А. Венедиктов – Но есть частные коллекционеры, как Вы верно заметили, может быть, это наша последняя тема, которая в своих частных коллекциях. Может быть они искренне любуются на то, что стало их трофеем после Великой отечественной, Второй мировой войны, уже даже не у немцев, а дальше, может быть, в Америке, в Бразилии, в Австралии, не важно где, в Скандинавии. Вот они сидят, они на это смотрят, но боятся это вытащить на свет, потому что понимают, что это вещь, которая когда-то принадлежала до войны государству, или другому частному лицу, частному музею.
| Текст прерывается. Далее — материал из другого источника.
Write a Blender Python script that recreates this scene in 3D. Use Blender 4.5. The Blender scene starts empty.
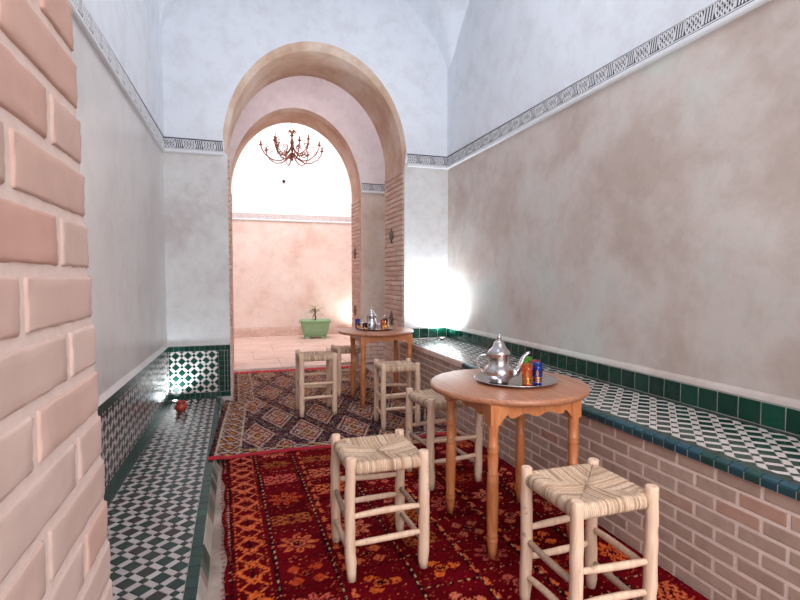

И их, наверное, много.
М. Пиотровский – Я думаю, что все это всплывет постепенно. Может быть, не так много, потому что пока не очень много всплыло. Где-то очень далеко спрятано. Это тогда у дилеров, не просто у коллекционеров, а у дилеров, которые ждут, когда пройдут все сроки. Это все зафиксировано, и каждый раз в каждом конкретном случае можно различать. Потому что коллекционеры вообще очень разные. Сейчас коллекционеры очень сильно вовлечены в мировую художественную жизнь. И уже...
А. Венедиктов – Не только в торговлю, но и в жизнь.
М. Пиотровский – В жизнь. Они в музеях. Они делают выставки, они попечители музеев, Я с ними очень многими встречаюсь. Это люди... Одного я цитирую у нас была выставка, он говорит: я не хозяин свой коллекции, я ее хранитель. Я ее купил, и я ее должен передать. Вот этот принцип, он должен приниматься и государством, которое тоже не хозяин, не должно распоряжаться. И этот принцип постепенно существует в художественном мире, куда коллекционеры включены. И я думаю, что вот эти тайные, которые скрывают постепенно так и выйдут наружу и найдут какие-то способы решить, что делать с вещами.
А. Венедиктов – Еще 65 лет подождем?
М. Пиотровский – Я не думаю, что 65. Это поколение. Человек, который что-то да сделал, он за это отвечает и плоды тоже может пожинать. А следующее поколение уже не имеет больших прав, вины не должно нести, но и прав пользоваться плодами тоже не имеет и тогда можно уже решат по-другому.
А. Венедиктов – Спасибо большое. Это был Михаил Пиотровский в программе «Цена победы».